Romero appointed to CCAS committee, to present at November panel

There is much discussion in today’s job economy about the value of education, in particular, a liberal arts education. While liberal arts detractors are trying to convince the world that there is no value to a liberal arts education, there is a council that is arguing the opposite just as hard along with a member of SIUE administration on board: The Council of Colleges of Arts and Sciences (CCAS).

Aldemaro Romero, dean of SIUE's College of Arts and Sciences.

According to the CCAS website, their mission is “to provide its member institutions through their appropriate representatives: (1) a forum for discussing common problems of higher education as these relate to the Arts and Sciences; (2) an agency to encourage, initiate, and support programs and activities to improve the intellectual stature and the public understanding of the disciplines of the Arts and Sciences; and (3) a medium for the dissemination of the results of Council deliberations and other information deemed essential to the continuing intellectual and educational strength of the Arts and Sciences.”

Aldemaro Romero, SIUE’s dean of the College of Arts and Sciences (CAS) was recently appointed to a standing committee on Liberal Arts Institutions. At the 2012 annual CCAS meeting, Romero will chair a session about the importance of communicating the value of liberal arts, both internally and externally.
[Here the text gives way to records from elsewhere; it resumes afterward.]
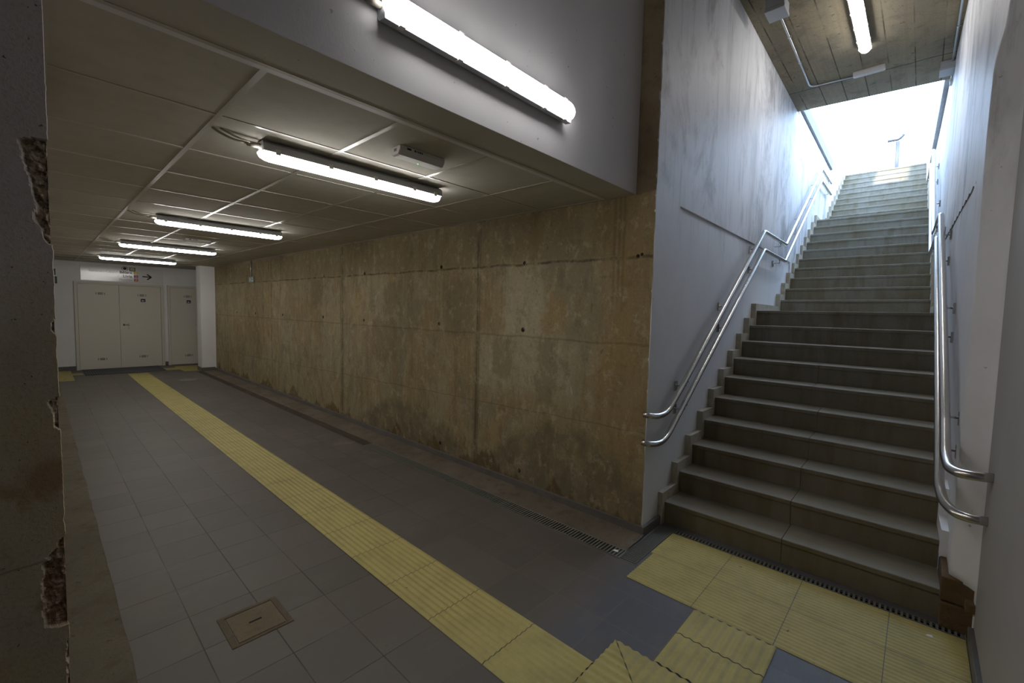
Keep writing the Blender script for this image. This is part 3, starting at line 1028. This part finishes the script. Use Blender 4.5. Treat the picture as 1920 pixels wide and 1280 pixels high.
def handrail(side, up, label):
    if side == 'L':
        fx = lambda y: XL(y) + 0.07
        wallx = lambda y: XL(y) + (0 if y < .42 else -0.014)
        start = [(0.0, -0.045, .885), (0.035, -0.04, .880), (0.062, 0.02, .872), (0.069, 0.12, .872), (0.07, 0.2, .892)] if up else \
                [(0.0, -0.055, .690), (0.035, -0.05, .684), (0.062, 0.02, .675), (0.069, 0.1, .674), (0.07, 0.2, .702)]
        sgn = 1
    else:
        d = 0.0 if up else 0.012
        fx = lambda y: 1.503 - d - 0.0255 * (y - 0.4)
        wallx = lambda y: XR(y)
        start = [(1.658, 0.0, .880), (1.60, 0.0, .874), (1.55, 0.015, .869), (1.515, 0.07, .872), (1.504, 0.2, .900)] if up else \
                [(1.658, 0.05, .662), (1.60, 0.053, .657), (1.55, 0.08, .656), (1.508, 0.15, .682), (1.492, 0.25, .732)]
        sgn = -1
    pr = rail_profile(up)
    base = Vector(start[0])
    root = thing('handrail', base, label, 'handrail', 'steel handrails of the stairs')
    pts = [Vector(p) for p in start]
    # smooth the bent end with a subdivided curve
    main = [Vector((fx(y), y, z)) for y, z in pr]
    full = round_path(pts + [main[0]], 0.06, 4)[:-1] + round_path([pts[-1]] + main, 0.035, 6)[1:]
    tube('rail', [p - base for p in full], 0.0215, M['steel'], root, 16)
    ys = [0.52, 1.48, 2.44, 3.9 - 0.35, 4.72, 5.9, 7.3, 8.6] if side == 'L' else [0.55, 1.48, 2.44, 3.3, 4.72, 5.9, 7.3, 8.6]
    for y in ys:
        z = lerp_rail(pr, y)
        x0 = fx(y); xw = wallx(y)
        b = bmesh.new()
        # flange plate, arm and saddle
        p = Vector((xw + sgn * 0.004, y, z - 0.055))
        add_box(b, min(xw, xw + sgn * 0.012), max(xw, xw + sgn * 0.012), y - 0.022, y + 0.022, z - 0.10, z - 0.025)
        tube_bm(b, round_path([(xw, y, z - 0.06), (x0, y, z - 0.06), (x0, y, z - 0.02)], 0.02, 4), 0.006, 8)
        add_box(b, x0 - 0.012, x0 + 0.012, y - 0.025, y + 0.025, z - 0.026, z - 0.019)
        me = from_bm(b, 'bracket')
        me.transform(Matrix.Translation(-base))
        link('bracket', me, M['steel'], root)
    return root
handrail('L', True, 'upper stainless steel handrail on the left stair wall')
handrail('L', False, 'lower stainless steel handrail on the left stair wall')
handrail('R', True, 'upper stainless steel handrail on the right stair wall')
handrail('R', False, 'lower stainless steel handrail on the right stair wall')

# ================================================================== LAMPS
def make_lamp(label, cable=True):
    """local frame: length along +Y, mounting plane z=0, light goes to -z"""
    root = thing('fluorescent_light', (0, 0, 0), label, 'light')
    L = 1.16; hw = 0.052
    def prism(prof, y0, y1, name, mat, endround=0.0, smooth=True):
        ys = [(y0, 0.0), (y0 + .012, .55), (y0 + .035, .9), (y0 + .06, 1.0), (y1 - .06, 1.0), (y1 - .035, .9), (y1 - .012, .55), (y1, 0.0)] if endround else [(y0, 1), (y1, 1)]
        bm = bmesh.new(); rings = []
        zc = max(p[1] for p in prof)
        for y, s_ in ys:
            k = 0.35 + 0.65 * s_ if endround else 1
            rings.append([bm.verts.new((p[0] * k, y, zc + (p[1] - zc) * k)) for p in prof])
        n = len(prof)
        for a, b in zip(rings, rings[1:]):
            for i in range(n):
                bm.faces.new((a[i], a[(i + 1) % n], b[(i + 1) % n], b[i]))
        bm.faces.new(rings[0][::-1]); bm.faces.new(rings[-1])
        return link(name, from_bm(bm, name), mat, root, smooth=False)
    prism([(-.034, -.004), (.034, -.004), (.048, -.018), (.053, -.056), (-.053, -.056), (-.048, -.018)], 0.01, L - 0.01, 'housing', M['housing'])
    arc = [(0.047 * math.cos(a), -0.0565 - 0.038 * math.sin(a)) for a in [math.pi * k / 10 for k in range(11)]]
    prism(arc, 0.0, L, 'diffuser', M['lens'], endround=1)
    for y in (0.08, 0.36, 0.64, 0.92, 1.09):
        for sx in (-1, 1):
            boxes('clip', [(sx * 0.052 - 0.004, sx * 0.052 + 0.004, y - 0.012, y + 0.012, -0.066, -0.040)], M['clip'], root)
    for y in (0.22, 0.86):
        boxes('mounting_clip', [(-.034, .034, y - 0.03, y + 0.03, -0.008, 0.0)], M['galv'], root)
    bm = bmesh.new(); cyl(bm, (0, -0.02, -0.028), (0, 1, 0), 0.013, 0.06, 12)
    link('cable_gland', from_bm(bm, 'cable_gland'), M['cable'], root)
    if cable:
        tube('cable', round_path([(0, -0.04, -0.028), (0, -0.11, -0.030), (0, -0.17, -0.012), (0, -0.2, 0.004)], .04, 5), 0.006, M['cable'], root, 8)
        tube('cable', round_path([(0.012, -0.04, -0.024), (0.014, -0.10, -0.018), (0.016, -0.15, -0.004), (0.016, -0.17, 0.004)], .04, 5), 0.005, M['cable'], root, 8)
    return root

GR = 'fluorescent lights on the passage ceiling'
l0 = make_lamp('lit fluorescent batten on the passage ceiling, the nearest and largest')
l0['group'] = GR
slope = math.atan(0.0066)
for k, (x, lab) in enumerate(((-1.18, None), (-4.15, 'lit fluorescent batten on the passage ceiling, second from the stairs'),
                              (-6.95, 'lit fluorescent batten on the passage ceiling, third from the stairs'),
                              (-9.95, 'lit fluorescent batten nearest the hanging direction sign and cream doors'))):
    o = l0 if k == 0 else copy_tree(l0)
    o.location = (x, -2.10, CZ(x) - 0.003)
    if lab: o['label'] = lab
lf = copy_tree(l0)
lf['label'] = 'big lit fluorescent batten on the white wall above the passage mouth'
del lf['group']
for ch in lf.children:
    if ch.name.startswith('diffuser'):
        ch.data = ch.data.copy(); ch.data.materials[0] = M['lens_dim']
# mounting plane on the fascia, light towards +X, slightly tilted down
lf.matrix_world = Matrix.Translation((-0.150, -2.03, 2.662)) @ Matrix(((0, 0, -1, 0), (0, 1, 0, 0), (1, 0, 0, 0), (0, 0, 0, 1)))
ls = copy_tree(l0)
ls['label'] = 'lit fluorescent batten on the raw concrete slab over the stairs'
del ls['group']
ls.location = (0.765, 2.00, 4.478)

# ---- emergency lights
def emergency(label, loc, rotz, led=True, marks=True):
    root = thing('emergency_light', loc, label, 'emergency light', 'emergency lights')
    root.rotation_euler = (0, 0, rotz)
    bm = bmesh.new()
    L, W, H = 0.145, 0.05, 0.045
    pr = [(-W, 0), (-W, -.018), (-W * .62, -H), (W * .62, -H), (W, -.018), (W, 0)]
    rings = []
    for y, k in ((-L, .9), (-L + .012, 1), (L - .012, 1), (L, .9)):
        rings.append([bm.verts.new((p[0] * k, y, p[1] * (k if p[1] < -.02 else 1))) for p in pr])
    for a, b in zip(rings, rings[1:]):
        for i in range(len(pr)):
            bm.faces.new((a[i], a[(i + 1) % 6], b[(i + 1) % 6], b[i]))
    bm.faces.new(rings[0][::-1]); bm.faces.new(rings[-1])
    link('cover', from_bm(bm, 'cover'), M['white'], root)
    if led:
        b2 = bmesh.new(); cyl(b2, (-.02, 0.01, -H), (0, 0, 1), 0.004, 0.004, 10)
        link('indicator', from_bm(b2, 'indicator'), M['led'], root)
    if marks:
        b3 = bmesh.new()
        for k, (ya, yb) in enumerate(((-.105, -.080), (-.06, -.050), (-.045, -.041), (-.036, -.030), (-.026, -.018), (-.014, -.008))):
            add_box(b3, W - .0005, W + .0008, ya, yb, -.016, -.006)
        link('printed_mark', from_bm(b3, 'printed_mark'), M['black'], root)
        boxes('side_slot', [(-.012, .012, -L - .0006, -L + .002, -.024, -.010)], M['vent'], root)
    return root
emergency('small white emergency light beside the nearest ceiling batten', (-0.70, -1.45, CZ(-.7) + .0), 0)
emergency('small white emergency light farther along the passage ceiling', (-5.9, -1.395, CZ(-5.9) + .0), 0)
emergency('unlit white emergency light on the raw concrete slab over the stairs', (0.75, 3.76, 4.48), math.radians(90), False, False)

# ---- boxes and conduits under the slab
def gear_box(label, x0, x1, y0, y1, h):
    root = thing('junction_box', ((x0 + x1) / 2, (y0 + y1) / 2, 4.48), label, 'electrical box')
    cx, cy = (x0 + x1) / 2, (y0 + y1) / 2
    boxes('body', [(x0 - cx, x1 - cx, y0 - cy, y1 - cy, -h * .72, 0)], M['box'], root, bev=0.004)
    boxes('lid', [(x0 - cx - .004, x1 - cx + .004, y0 - cy - .004, y1 - cy + .004, -h, -h * .74)], M['box'], root, bev=0.004)
    for sx in (-1, 1):
        for sy in (-1, 1):
            bm = bmesh.new(); cyl(bm, (sx * ((x1 - x0) / 2 - .014), sy * ((y1 - y0) / 2 - .014), -h - .0005), (0, 0, 1), .004, .002, 8)
            link('screw', from_bm(bm, 'screw'), M['galv'], root)
    return root
gear_box('grey junction box at the left of the slab, above the stair wall', .145, .30, 1.735, 1.92, .115)
rb = gear_box('grey box with a small camera at the right of the slab', 1.352, 1.505, 4.06, 4.26, .10)
tube('camera_arm', [(0.03, .12, -.05), (0.03, .2, -.10)], .012, M['white'], rb)
boxes('camera', [(0.012, .048, .15, .29, -.15, -.115)], M['white'], rb, bev=.006)

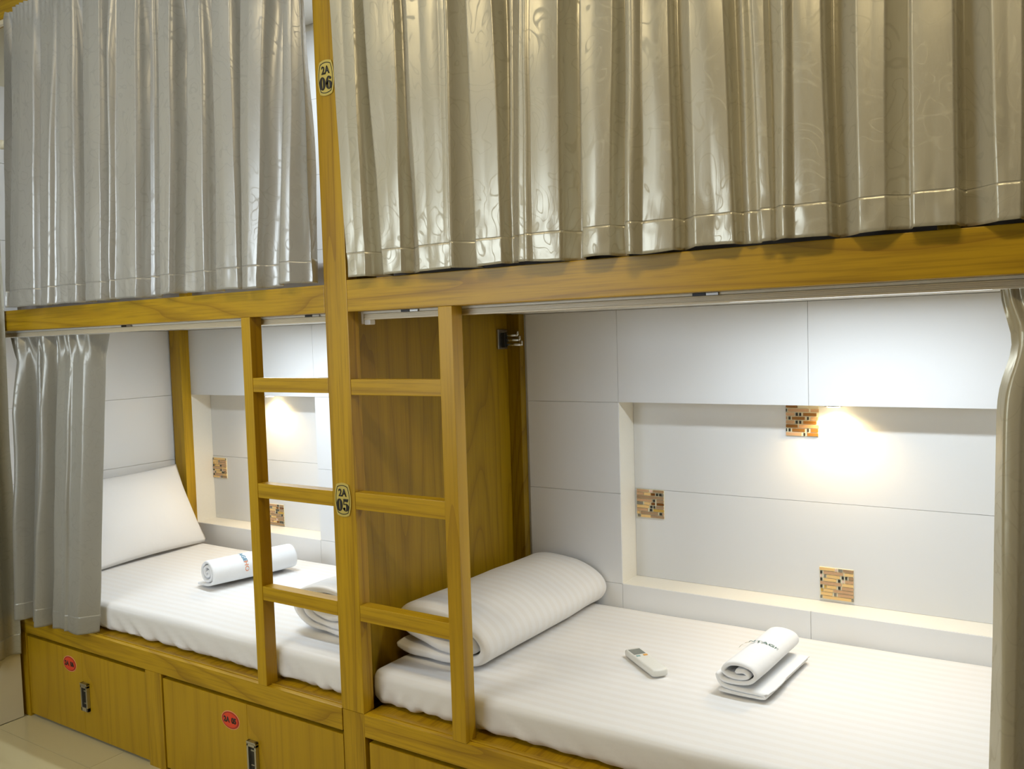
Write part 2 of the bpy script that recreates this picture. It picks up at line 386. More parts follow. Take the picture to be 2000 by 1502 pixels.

“In the next meeting that’s going take place in November in Seattle, I will be chairing a session that I suggested about the importance of communicating to both internal and external audiences the value of liberal arts” said Romero. “The point that myself and other colleagues are going to make is that liberal arts provides people with the ability to understand issues, see them from different perspectives, and the ability to work with others to solve those larger issues. It’s basically about being a problem solver and understanding how the world works.”

Romero stated that the method of education has changed from one of memorization to experiential learning. Experiential education or hands-on learning is the direction Romero would like to see CAS go.

“I think the time when people were asked to memorize everything is gone. Basically people studied for the test and when the test is over, there is little one can remember. However, what you experience through hands-on experiences, through visits to different places, through international experiences, those sort of things are the things that stay with you because you have lived there. And there is a difference between living something and memorizing something. And we are moving more and more in the direction to bring more of these opportunities to our students.”

Aldemaro Romero, right, interviews Elza Ibroscheva, associate professor of mass communications, for an episode of Segue. photo courtesy of Susanna Lu.

Ensuring that people understand that shift in the education model is important. Romero stated that The conversation must begin at zero to prevent assumptions that everyone understands what is meant by liberal arts education. Getting the conversation back to a good starting point is essential, according to Romero. Under the direction of Romero, CAS began the process of articulating that message with “Segue”, “College Talk”, and “This Week In CAS,” with plans for expanding. Romero will draw on these programs during the discussion. He stated that each participating institution will have its own set of experiences to add to the conversation.

“We need to begin by recognizing that because we know–or we think we know–what liberal arts is and why it is important doesn’t mean that other people know it. So we need to begin from point zero in that regard,” said Romero. “Once we understand that, then next step is to articulate the message. What’s the kind of message we want to send to people who are not involved in the liberal arts? And then the third step is how are we going to convey that message. Whether it is through publications, through social media, through videos, through radio shows, through the type of things we have been doing with This Week In CAS, that’s basically the kinds of things we are going to talk about.”